Tajukpolitik – Pakar Hukum Tata Negara menilai Presiden Jokowi bisa dimakzulkan jika terbukti melanggar hukum terkait Peninjauan Kembali (PK) yang diajukan Moeldoko perihal kepengurusan Partai Demokrat.
Seperti yang disampaikan oleh Guru Besar Hukum Tata Negara sekaligus senior partner Integrity Law Firm, Denny Indrayana.
Denny menyebut menilai sikap diam Jokowi atas upaya hukum Moeldoko mengambil alih Partai Demokrat bisa menjadi pintu masuk pemakzulan.
Ia mengatakan hal tersebut merespons pendapat mantan Ketua MK Jimly Asshiddiqie dalam sebuah wawancara dengan salah satu media massa.
“Saya setuju dengan pendapat Prof.
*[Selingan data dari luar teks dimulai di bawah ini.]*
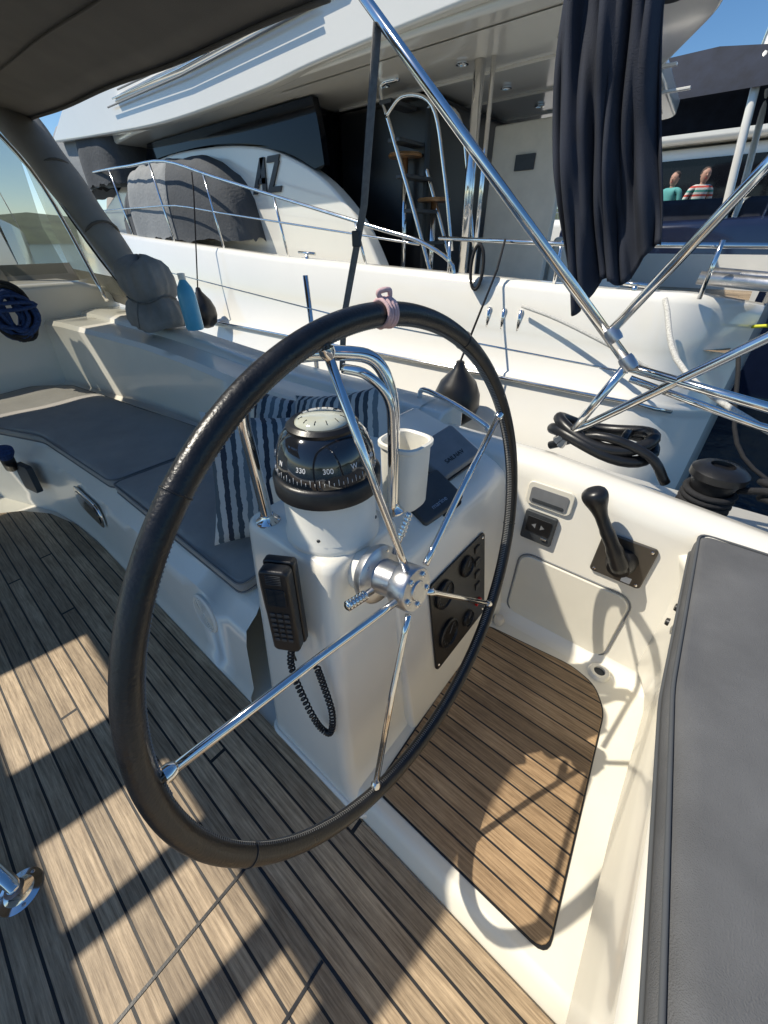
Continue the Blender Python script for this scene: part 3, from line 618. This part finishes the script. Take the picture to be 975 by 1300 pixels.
glass=arc([(-7.6,2.24),(-6.8,2.27),(-5.8,2.26),(-4.9,2.18),(-4.3,2.04),(-3.95,1.90)])+arc([(-3.80,1.92),(-3.84,2.2),(-3.9,2.42)])+[(-7.4,2.43)]
prism("side_window",glass,'y',3.66,3.74,TINT,yt)
prism("house_core",[(-10.6,1.3),(-7.6,2.2),(-7.4,2.43),(-4.2,2.43),(-4.2,.9),(-10.6,.9)],'y',3.8,7.0,TINT,yt,bevel=.02)
for y in(4.3,5.1,5.9): tube("door_frame",[(-4.13,y,.72),(-4.13,y,2.43)],.03,BLK,yt,seg=8)
tube("column",[(-2.25,3.95,.9),(-2.27,3.95,2.43)],.045,SS,yt); tube("column",[(-2.13,3.95,.9),(-2.15,3.95,2.43)],.02,SS,yt)
box("painted_shade_block",(-3.5,5.5,1.55),(1.2,2.6,1.7),BLK,yt,bevel=.05)  # solid black block, paints in the shade inside the cockpit opening
box("companion_panel",(-2.15,4.85,1.45),(.75,.10,1.5),BEI,yt,bevel=.02)
box("panel_grille",(-2.15,4.79,1.9),(.2,.02,.12),DRK,yt,bevel=.004)
box("wet_bar",(-1.45,5.4,1.0),(.8,.5,.6),YW,yt,bevel=.04)
for p in((-3.1,4.1,1.95),(-2.8,4.2,1.6)):
    lathe("stool_seat",[(.16,0),(.17,.015),(.16,.03),(.01,.032)],p,WOOD,yt,seg=28); tube("stool_post",[(p[0],p[1],.72),p],.03,SS,yt)
for dy in(0,.42):
    tube("ladder_rail",[(-2.5,3.8+dy,.95),(-2.75,3.8+dy,1.5),(-3.05,3.82+dy,2.1),(-3.2,3.85+dy,2.4),(-3.0,3.85+dy,2.43)],.02,SS,yt,smoothpts=6)
    tube("ladder_hand_rail",[(-2.3,3.8+dy,1.2),(-2.45,3.8+dy,1.8),(-2.6,3.8+dy,2.2),(-2.9,3.8+dy,2.3),(-3.1,3.8+dy,2.2)],.016,SS,yt,smoothpts=6)
for k in range(6):
    t=k/5; box("ladder_tread",(-2.62-.5*t,4.02,1.0+1.3*t),(.14,.42,.03),DRK,yt,bevel=.006)
fp=dense([(-9.8,4.6),(-8.6,3.5),(-7.0,3.3),(-2.4,3.28),(-.62,3.36),(-.75,4.2),(-1.25,5.2),(-1.4,7.2),(-8.6,7.2),(-9.8,6.2)],.4,.2)
prism("flybridge_deck",fp,'z',2.44,2.58,YW,yt,bevel=.03)
fs=arc([(-9.6,2.62),(-8.0,2.52),(-6.0,2.42),(-4.2,2.42),(-3.2,2.46),(-.7,2.50)])+arc([(-.55,2.62),(-1.6,2.72),(-2.6,2.95),(-3.6,3.25),(-6,3.3),(-8.2,3.05),(-9.6,2.68)])
prism("flybridge_side",fs,'y',3.22,3.34,YW,yt,bevel=.025)
prism("side_gutter",arc([(-7.0,2.72),(-5.2,2.70),(-3.0,2.74)])+arc([(-2.9,2.80),(-5.2,2.78),(-6.9,2.77)]),'y',3.185,3.225,YW,yt,bevel=.01)
for k in range(3): tube("side_moulding",[(-7.2+.2*k,3.175,2.70+.05*k),(-5.3,3.165,2.68+.05*k),(-3.3,3.165,2.72+.05*k)],.009,MGR if k!=1 else SS,yt)
mesh("ceiling_liner",[(-4.1,3.45,2.433),(-1.1,3.5,2.433),(-1.5,6.9,2.433),(-4.1,6.9,2.433)],[(0,1,2,3)],YW,yt)
for i in range(3):
    for j in range(3): lathe("spotlight",[(.05,0),(.05,-.012),(.036,-.014),(.034,-.004),(.001,-.003)],(-3.2+i*.8,3.9+j*.8,2.43),SS,yt,seg=24)
for y in(4.25,5.05,5.85): box("ceiling_rib",(-2.6,y,2.425),(3.0,.05,.02),YW,yt,bevel=.004)
lathe("loudspeaker",[(.09,0),(.09,-.02),(.075,-.025),(.07,-.01),(.001,-.01)],(-.95,3.75,2.435),DRK,yt,seg=32)
EM=[[(0,0),(.10,0),(.30,.36),(.20,.36)],[(.205,.36),(.30,.36),(.34,.0),(.25,.0)],[(.13,.10),(.33,.10),(.325,.16),(.165,.16)],[(.36,.30),(.62,.30),(.655,.36),(.39,.36)],[(.40,.06),(.55,.30),(.64,.30),(.50,.06)],[(.36,.0),(.66,.0),(.69,.06),(.40,.06)]]
for e in EM: prism("emblem_bar",[(-5.0+(a+b*.25)*.78,1.74+b*.86) for a,b in e],'y',3.598,3.618,DRK,yt)
def railz(x): return 1.28 if x>-2.2 else 1.28+(-2.2-x)*.21 if x>-6 else 2.08+(-6-x)*.04
rx=[-12,-10,-8,-7,-6,-5,-4,-3.2,-2.6,-2.2]
tube("bow_rail",[(x,3.12+hy(x),railz(x)) for x in rx]+[(-1.9,3.12,1.15),(-1.85,3.12,1.02)],.016,SS,yt,smoothpts=4)
tube("bow_rail_mid",[(x,3.12+hy(x),railz(x)*.5+.62) for x in rx],.009,SS,yt,smoothpts=3)
for x in(-2.9,-4.0,-5.2,-6.4,-7.8,-9.4): tube("rail_post",[(x+.12,3.14+hy(x),1.02),(x,3.12+hy(x),railz(x))],.013,SS,yt)
tube("side_rail",[(-2.0,3.1,1.30),(-1.0,3.1,1.26),(.3,3.25,1.25),(1.2,4,1.25)],.014,SS,yt)
for x in(-1.9,-1.05,-.2): tube("rail_post",[(x,3.12,1.0),(x,3.1,1.28)],.012,SS,yt)
def hump(n,c,L,Wd,H,m,g,fl=3,tilt=0):
    st=[]
    for i in range(33):
        u=i/32*2-1; k=max(0.0,(1-abs(u)**fl))**.5; row=[]
        for j in range(25):
            a=math.pi*j/24; ww=math.copysign(abs(math.cos(a))**.7,math.cos(a))
            row.append((c[0]+u*L/2,c[1]-ww*Wd/2*(.35+.65*k),c[2]+H*k*math.sin(a)**.6*(1+tilt*u)+.016*math.sin(13*u+5*a)+.008*math.sin(31*u-7*a)))
        st.append(row)
    return loft(n,st,m,g,smooth=True)
tc_=group("sunpad_cover"); hump("cover",(-6.6,3.55,1.30),3.4,.75,.85,COV,tc_,tilt=.1)
hump("cover_panel",(-6.9,3.545,1.33),1.5,.78,.84,COV2,tc_,fl=8)
wc_=group("windscreen_cover"); hump("cover",(-9.6,3.75,2.0),3.0,.9,.95,COV2,wc_,fl=3); hump("cover_side",(-8.5,3.72,2.02),1.5,.92,.98,COV,wc_,fl=5)
def fender(x,y,z,r,h,zt):
    g=group("fender")
    lathe("body",[(.01,h*.62),(r*.16,h*.6),(r*.25,h*.5),(r*.75,h*.28),(r*.97,h*.08),(r,-h*.1),(r*.85,-h*.3),(r*.5,-h*.42),(.01,-h*.46)],(x,y,z),BLK,g,seg=32)
    tube("lanyard",[(x,y,z+h*.6),(x,3.04,zt-.15),(x+.02,3.06,zt+.03)],.008,ROPB,g,seg=8)
fender(-1.45,2.64,.28,.18,.46,1.26); fender(-5.35,2.80,.55,.16,.44,1.9)
rc=group("hanging_rope_coil")
for k in range(5): tube("turn",[(-1.62+.05*math.cos(a)+.006*k,3.05-.01*k,1.12+.14*math.sin(a)) for a in [2*math.pi*j/24 for j in range(24)]],.011,ROPB,rc,cyc=True,seg=8)
gw=group("gangway")
for y in(3.2,3.65): tube("side_beam",[(-.25,y,1.10),(2.6,y+.1,.92)],.035,SSB,gw)
for k in range(14): box("tread",(-.12+k*.2,3.43,1.10-.0135*k*1),(.10,.44,.02),SSB,gw,bevel=.004)
tube("lifting_wire",[(.3,3.3,1.12),(2.2,3.5,2.2)],.006,SS,gw)
ml=group("mooring_line"); tube("line",[(-.35,2.98,1.0),(-.1,2.6,.72),(.5,2.2,.55),(1.5,2.0,.35),(3,2.2,.1)],.014,ROPE,ml,smoothpts=6)
ml=group("mooring_line"); tube("line",[(-1.2,3.0,.9),(-.9,2.95,.84),(-.5,2.9,.72),(-.2,2.9,.60)],.011,ROPE,ml,smoothpts=6)
ml=group("mooring_line"); tube("line",[(.0,3.6,.8),(.5,3.2,.95),(1.5,2.8,1.25)],.010,YEL,ml,smoothpts=6)
ml=group("mooring_line"); tube("line",[(.1,3.3,.7),(.35,3.0,.2),(.9,2.9,.1),(2.0,2.8,.4)],.012,ROPB,ml,smoothpts=6)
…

Jimly ini bahwa dibiarkannya KSP Moeldoko membajak Partai Demokrat harusnya bisa menjadi pintu masuk pemakzulan (impeachment) Presiden Jokowi,” tulis Denny lewat akun Twitter @dennyindrayana.
Denny menjelaskan secara hukum jika kondisi normal, DPR harus mengajukan hak angket untuk menyelidiki dugaan Jokowi memberikan persetujuan atas langkah pembajakan politik yang dilakukan oleh Moeldoko.
“Jika terbukti memang ada persetujuan Presiden Jokowi, maka proses pemakzulan berlanjut ke MK (Mahkamah Konstitusi). Jika tidak terbukti, tentu proses harus berhenti,” kata Denny.
Senada dengan Denny, Anggota Constitutional and Administrative Law Society (CALS) Herdiansyah Hamzah ‘Castro’ menyampaikan hal yang sama.
Menurut Castro, PK Moeldoko bisa menjadi pintu masuk untuk Jokowi bisa dimakzulkan apabila ada bukti yang menunjukkan keterlibatan Jokowi.
“Tentu saja itu bisa jadi pintu masuk pemakzulan presiden,” kata Castro, Minggu (4/6).
Castro menambahkan dalam kondisi normal di luar momentum politik Pemilu 2024, DPR pada dasarnya sudah memiliki argumen yang cukup memadai untuk memakzulkan presiden.
Ia pun memberi penjelasan pemakzulan presiden diatur dalam Pasal 7A UUD 1945. Presiden dapat diberhentikan di tengah masa jabatannya jika terbukti melakukan pelanggaran hukum berupa pengkhianatan terhadap negara, korupsi, penyuapan, tindak pidana berat lainnya, atau perbuatan tercela maupun apabila terbukti tidak lagi memenuhi syarat sebagai presiden.
“Dan jika ditafsirkan, sikap diam presiden terhadap tindakan yang keliru apalagi itu dilakukan oleh bawahannya langsung, dalam hal ini kepala KSP Moeldoko, maka itu dapat dikualifikasikan sebagai bentuk ‘perbuatan tercela’. Sebab, sikap diam presiden tersebut sama halnya dengan melegitimasi atau menyetujui tindakan Moeldoko,” jelas Castro.
“Jadi, makna cawe-cawe yang kerap kali diperbincangkan itu bukan hanya ikut campur langsung terhadap peristiwa di luar kewenangannya, tetapi juga terhadap sikap diam terhadap tindakan keliru,” pungkasnya.